Once the optical link between the submarine and the satellite is established, the ITT Exelis researchers’ work takes over, investigating how to enable the QKD protocol to secure communications. This is done using a photosensor working in what is known as the Geiger mode, which effectively means it counts photons which arrive in a certain polarisation.

“For the transmission of quantum information, you need something that will polarise the photons, so the quantum state will be in a given basis, and to have a filter that detects this in the transmitter and receiver,” said Lanzagorta.

“You cannot use regular lasers as you need specialist photon lasers, which is like a very diluted laser. These send one photon at a time and each photon has a well-determined quantum state.”

Feasibility studies

The next stage for the programme will see the US Naval Research Lab carry out a series of experiments to establish how well a photon’s quantum state is preserved as it travels through water to verify the accuracy of ITT Exelis’ theoretical feasibility study.

If the experiments support the theoretical model and the research moves on to the next stage, an experimental prototype could be in place within five years. However, a number of factors are at play with such a radical new approach.

“It’s not only a scientific technological question but also has to do with funding levels and politics,” claimed Lanzagorta.

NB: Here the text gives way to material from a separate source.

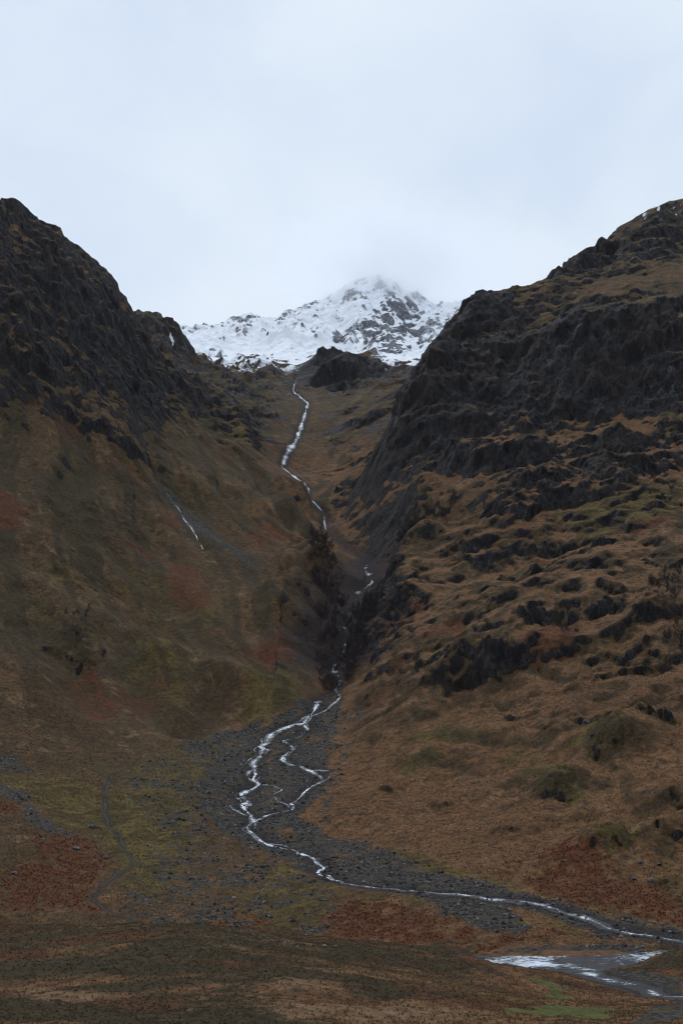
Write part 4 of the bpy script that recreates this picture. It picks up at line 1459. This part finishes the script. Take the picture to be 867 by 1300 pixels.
def island_mat(name, c0, c1, c2):
    m, nt, bs, out = new_mat(name)
    g = node(nt, 'ShaderNodeNewGeometry')
    cr = node(nt, 'ShaderNodeValToRGB')
    cr.color_ramp.elements[0].color = (*c0, 1)
    cr.color_ramp.elements[1].color = (*c2, 1)
    e_ = cr.color_ramp.elements.new(0.6)
    e_.color = (*c1, 1)
    nt.links.new(g.outputs['Random Per Island'], cr.inputs[0])
    nt.links.new(cr.outputs[0], bs.inputs['Base Color'])
    bs.inputs['Roughness'].default_value = 0.9
    bs.inputs['Specular IOR Level'].default_value = 0.1
    return m


def translucent(m, f):
    nt = m.node_tree
    bs = [n for n in nt.nodes if n.type == 'BSDF_PRINCIPLED'][0]
    out = [n for n in nt.nodes if n.type == 'OUTPUT_MATERIAL'][0]
    tr = node(nt, 'ShaderNodeBsdfTranslucent')
    ms = node(nt, 'ShaderNodeMixShader')
    ms.inputs[0].default_value = f
    nt.links.new(bs.inputs['Base Color'].links[0].from_socket, tr.inputs[0])
    nt.links.new(bs.outputs[0], ms.inputs[1])
    nt.links.new(tr.outputs[0], ms.inputs[2])
    nt.links.new(ms.outputs[0], out.inputs[0])
    return m


M_SCREE = island_mat('scree_stone', (0.030, 0.025, 0.022), (0.066, 0.058, 0.053), (0.24, 0.22, 0.21))
stones()


def tufts(name, n, ymin, ymax, prob, hgt, wid, mat, label, cat, blades=7):
    u = rng.random(n)
    y = np.sqrt(ymin ** 2 + u * (ymax ** 2 - ymin ** 2))
    x = y * rng.uniform(-.27, .27, n)
    th = np.arctan2(x, y)
    r = np.hypot(x, y)
    i = np.clip(((th - TH[0]) / (TH[1] - TH[0])).round().astype(int), 0, NT - 1)
    j = np.clip(np.interp(r, RR, np.arange(NR)).round().astype(int), 0, NR - 1)
    m = (rng.random(n) < prob[j, i]) & (Z[j, i] > 0.15) & (wet[j, i] < .2)
    x, y = x[m], y[m]
    n = len(x)
    z = heights(x, y)
    sz = rng.uniform(.55, 1.35, n)
    T = []
    for b in range(blades):
        a = rng.uniform(0, 2 * PI, n)
        L = hgt * sz * rng.uniform(.6, 1.1, n)
        out_ = wid * sz * rng.uniform(.3, 1.0, n)
        w_ = wid * 0.22 * sz
        ca, sa = np.cos(a), np.sin(a)
        b0 = np.stack([x - sa * w_, y + ca * w_, z - .05], -1)
        b1 = np.stack([x + sa * w_, y - ca * w_, z - .05], -1)
        tip = np.stack([x + ca * out_, y + sa * out_, z + L], -1)
        T.append(np.stack([b0, b1, tip], 1))
    V = np.stack(T, 1).reshape(-1, 3)
    tag(link(name, mesh_np(name, V, np.arange(len(V)).reshape(-1, 3), mat, False)), label, cat, kind='stuff')


M_TGRASS = island_mat('dead_grass', (0.070, 0.042, 0.022), (0.150, 0.088, 0.048), (0.220, 0.140, 0.080))
M_THEATH = island_mat('heather', (0.050, 0.038, 0.018), (0.085, 0.062, 0.030), (0.13, 0.095, 0.05))
M_TBRACK = island_mat('dead_bracken', (0.070, 0.025, 0.012), (0.120, 0.040, 0.017), (0.165, 0.080, 0.034))
for m_ in (M_TGRASS, M_THEATH, M_TBRACK):
    translucent(m_, 0.5)
dry = np.clip(1 - scree * 1.4, 0, 1) * (1 - lawn)
tufts('grass', 62000, 170, 420, (1 - heath) * dry * (1 - .7 * straw) * .8, .28, .30, M_TGRASS, 'pale dead grass tussocks on the moor', 'grass')
tufts('heather', 70000, 170, 425, heath * dry * (1 - straw) * .8, .20, .38, M_THEATH, 'low dark heather and moss over the moor', 'heather')
tufts('bracken', 80000, 430, 720, bracken * dry, .45, .6, M_TBRACK, 'flattened rust red bracken on the far bank', 'bracken', 5)
tufts('grass', 120000, 440, 760, np.clip(1 - bracken - scree, 0, 1) * .55, .40, .5, M_TGRASS, 'tawny grass tussocks over the lower slopes', 'grass', 5)

def skin_mesh(name, joints, edges, mat, sub=1):
    me = bpy.data.meshes.new(name)
    me.from_pydata([j[:3] for j in joints], edges, [])
    o = link(name, me)
    o.modifiers.new('skin', 'SKIN')
    for i, j in enumerate(joints):
        me.skin_vertices[0].data[i].radius = (j[3], j[3] * (j[4] if len(j) > 4 else 1))
    me.skin_vertices[0].data[0].use_root = True
    ss = o.modifiers.new('sub', 'SUBSURF')
    ss.levels = ss.render_levels = sub
    me.materials.append(mat)
    return o


def walker(px, py):
    p = at(px, py)
    skin = simple_mat('skin', (0.35, 0.22, 0.16), (0.40, 0.26, 0.19))
    red = simple_mat('red_cloth', (0.42, 0.030, 0.035), (0.50, 0.045, 0.045))
    dark = simple_mat('dark_cloth', (0.02, 0.022, 0.03), (0.03, 0.03, 0.04))
    body = skin_mesh('person', [(0, 0, .95, .13, .8), (0, 0, 1.15, .13, .75), (0, 0, 1.38, .15, .7), (0, -.01, 1.5, .06), (0, -.02, 1.62, .09), (0, -.03, 1.74, .085),
                                (.19, 0, 1.40, .06), (.25, .02, 1.14, .045), (.24, -.12, .92, .035), (.24, -.16, .84, .03), (-.19, 0, 1.40, .06), (-.25, .02, 1.14, .045), (-.24, -.10, .92, .035), (-.24, -.14, .84, .03),
                                (.09, 0, .88, .10), (.11, -.10, .50, .065), (.11, -.02, .10, .045), (.11, -.16, .05, .04), (-.09, 0, .88, .10), (-.11, .06, .50, .065), (-.11, .18, .12, .045), (-.11, .06, .05, .04)],
                     [(0, 1), (1, 2), (2, 3), (3, 4), (4, 5), (2, 6), (6, 7), (7, 8), (8, 9), (2, 10), (10, 11), (11, 12), (12, 13), (0, 14), (14, 15), (15, 16), (16, 17), (0, 18), (18, 19), (19, 20), (20, 21)], skin)
    jacket = skin_mesh('jacket', [(0, 0, .92, .17, .8), (0, 0, 1.15, .165, .75), (0, 0, 1.38, .18, .7), (0, -.01, 1.48, .085), (.20, 0, 1.40, .085), (.26, .02, 1.14, .065), (.245, -.10, .95, .05), (-.20, 0, 1.40, .085), (-.26, .02, 1.14, .065), (-.245, -.08, .95, .05)],
                       [(0, 1), (1, 2), (2, 3), (2, 4), (4, 5), (5, 6), (2, 7), (7, 8), (8, 9)], red)
    trousers = skin_mesh('trousers', [(0, 0, .92, .155, .8), (.09, 0, .84, .125), (.11, -.10, .50, .09), (.11, -.02, .13, .065), (-.09, 0, .84, .125), (-.11, .06, .50, .09), (-.11, .18, .15, .065)],
                         [(0, 1), (1, 2), (2, 3), (0, 4), (4, 5), (5, 6)], dark)
    hair = skin_mesh('hair', [(0, .01, 1.70, .09), (0, .0, 1.79, .09)], [(0, 1)], dark)
    for c in (jacket, trousers, hair):
        c.parent = body
    body.location = (p.x, p.y, p.z)
    body.rotation_euler = (0, 0, 2.4)
    tag(body, 'tiny walker in a red jacket on the grass of the left hillside', 'person')


walker(302, 720)

# ------------------------------------------------------------------ haze and summit mist
def box(name, lo, hi, mat):
    v = np.array([(x, y, z) for z in (lo[2], hi[2]) for y in (lo[1], hi[1]) for x in (lo[0], hi[0])], float)
    q = np.array([(0, 2, 3, 1), (4, 5, 7, 6), (0, 1, 5, 4), (2, 6, 7, 3), (0, 4, 6, 2), (1, 3, 7, 5)])
    return link(name, mesh_np(name, v, q, mat, False))


def volume_mat(name, color, density, aniso=0.0):
    m = bpy.data.materials.new(name)
    m.use_nodes = True
    nt = m.node_tree
    for n in list(nt.nodes):
        nt.nodes.remove(n)
    out = nt.nodes.new('ShaderNodeOutputMaterial')
    pv = nt.nodes.new('ShaderNodeVolumePrincipled')
    pv.inputs['Color'].default_value = (*color, 1)
    pv.inputs['Density'].default_value = density
    pv.inputs['Anisotropy'].default_value = aniso
    nt.links.new(pv.outputs[0], out.inputs['Volume'])
    return m, nt, pv


M_HAZE, _, _ = volume_mat('haze', (0.80, 0.88, 1.0), 0.000009)
def mist():
    c, rad = np.array((95.0, 2500.0, 985.0)), np.array((300.0, 300.0, 95.0))
    mat, mnt, mpv = volume_mat('summit_mist', (0.97, 0.98, 1.0), 0.0, 0.88)
    mtc = node(mnt, 'ShaderNodeTexCoord').outputs['Object']
    ln = node(mnt, 'ShaderNodeVectorMath', operation='LENGTH')
    mnt.links.new(mtc, ln.inputs[0])
    mp = node(mnt, 'ShaderNodeMapping')
    mp.inputs['Scale'].default_value = (3.2, 3.2, 1.6)
    mnt.links.new(mtc, mp.inputs[0])
    mn = noise(mnt, mp.outputs[0], 1.0, 5, 0.6)
    edge = math_(mnt, 'ADD', ln.outputs['Value'], math_(mnt, 'MULTIPLY', math_(mnt, 'SUBTRACT', mn, 0.5), 1.5))
    mnt.links.new(mrange(mnt, edge, 1.0, 0.25, 0.0, 0.012), mpv.inputs['Density'])
    u = np.linspace(0, 2 * PI, 33)[:-1]
    v = np.linspace(0.02, PI - 0.02, 17)
    U, V = np.meshgrid(u, v)
    pts_ = np.stack([np.sin(V) * np.cos(U), np.sin(V) * np.sin(U), np.cos(V)], -1).reshape(-1, 3) * 1.25
    j, i = np.meshgrid(np.arange(16), np.arange(32), indexing='ij')
    q = np.stack([j * 32 + i, (j + 1) * 32 + i, (j + 1) * 32 + (i + 1) % 32, j * 32 + (i + 1) % 32], -1).reshape(-1, 4)
    ends = np.array([[0, 0, 1.25], [0, 0, -1.25]])
    me = bpy.data.meshes.new('mist')
    n = len(pts_)
    me.from_pydata([tuple(p) for p in np.r_[pts_, ends]], [], [tuple(int(t) for t in f) for f in q]
                   + [(n, k, (k + 1) % 32) for k in range(32)] + [(n + 1, 16 * 32 + (k + 1) % 32, 16 * 32 + k) for k in range(32)])
    me.materials.append(mat)
    o = link('mist', me)
    o.location = c
    o.scale = rad
    tag(o, 'pale cloud drifting over the snowy summit', 'mist', kind='stuff')


mist()
tag(box('haze', (-1150, -150, -8), (1150, 3100, 1060), M_HAZE), 'thin blue haze filling the glen', 'haze', kind='stuff')

# ------------------------------------------------------------------ light
w = bpy.data.worlds.new('World')
scene.world = w
w.use_nodes = True
nt = w.node_tree
for n in list(nt.nodes):
    nt.nodes.remove(n)
wo = nt.nodes.new('ShaderNodeOutputWorld')
bg = nt.nodes.new('ShaderNodeBackground')
nt.links.new(bg.outputs[0], wo.inputs[0])
SUN_EL, SUN_AZ = R(52), R(-30)          # behind the cloud, ahead and to the left
sky = nt.nodes.new('ShaderNodeTexSky')
sky.sky_type = 'NISHITA'
sky.sun_disc = False
sky.sun_elevation = SUN_EL
sky.sun_rotation = SUN_AZ
sky.altitude = 150
sky.air_density = 1.0
sky.dust_density = 2.0
sky.ozone_density = 1.0
tcw = nt.nodes.new('ShaderNodeTexCoord').outputs['Generated']
mpw = node(nt, 'ShaderNodeMapping')
mpw.inputs['Scale'].default_value = (1.0, 1.0, 1.6)
mpw.inputs['Location'].default_value = (0.3, 0.1, 0.2)
nt.links.new(tcw, mpw.inputs[0])
c1 = noise(nt, mpw.outputs[0], 4.2, 4, 0.48, 0.25)
cf = mrange(nt, c1, 0.30, 0.68)
cloud = mix(nt, cf, (6.55, 7.7, 9.3), (8.0, 8.9, 9.9))      # cloud luminance, before the 0.1 background strength
sepz = node(nt, 'ShaderNodeSeparateXYZ')
nt.links.new(tcw, sepz.inputs[0])
sky_shape = math_(nt, 'MULTIPLY', mrange(nt, sepz.outputs[2], 0.50, 0.98, 1.0, 1.8), mrange(nt, sepz.outputs[1], -0.75, 0.45, 0.66, 1.0))  # sky shaped for light: brighter overhead, dimmed behind camera so facing slopes darken
zc = node(nt, 'ShaderNodeCombineColor')
for i_ in range(3):
    nt.links.new(sky_shape, zc.inputs[i_])
cloud = mix(nt, 1.0, cloud, zc.outputs[0], 'MULTIPLY')
skc = mix(nt, 0.94, sky.outputs[0], cloud)
nt.links.new(skc, bg.inputs[0])
bg.inputs[1].default_value = 0.1
sl = bpy.data.lights.new('sun', 'SUN')
sl.energy = 0.75
sl.angle = R(24)
sl.color = (1.0, 0.96, 0.92)
so = bpy.data.objects.new('sun', sl)
COL.objects.link(so)
d = Vector((math.sin(SUN_AZ) * math.cos(SUN_EL), math.cos(SUN_AZ) * math.cos(SUN_EL), math.sin(SUN_EL)))
so.rotation_euler = (-d).to_track_quat('-Z', 'Y').to_euler()
so.location = (0, 0, 400)

vs = scene.view_settings
vs.view_transform = 'Standard'
vs.look = 'None'
vs.exposure = 0
vs.gamma = 1
vs.use_curve_mapping = False
scene.cycles.use_denoising = True
scene.cycles.denoising_prefilter = 'ACCURATE'
scene.cycles.filter_width = 1.1
scene.cycles.max_bounces = 6
scene.cycles.diffuse_bounces = 3
scene.cycles.volume_bounces = 4
scene.cycles.transparent_max_bounces = 8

The Royal Navy's Astute Class submarine

The Royal Navy’s Astute Class submarine is a nuclear-powered attack submarine


However, if the powers that be do see it through, the benefits could be substantial. The proposed system could potentially deliver perfectly secure transmission, the highest level of security available, at rates of up to 170kb a second, which is around 600 times more bandwidth than current VLF systems are capable of, easily coping with complex data such as video.

Additionally, there would be no loss of operational efficiency or stealth for the submarine itself, as in principle it would not have to slow down, remain at depths of less than 100m or change orientation to exchange data.

These factors would be addressed by the transmitting laser and receiving system part of the solution, which is being tackled by QinetiQ.

However, the entire success depends on how travelling through water affects the photon. “The biggest challenge is to see what is the best way to send the single photon pulses in such a way that the quantum state is protected even if it travels through water,” said Lanzagorta. “We need to find a way to do some sort of encoding, like error correction encoding, that protects the quantum state of the photon so we can have a larger range of operations.”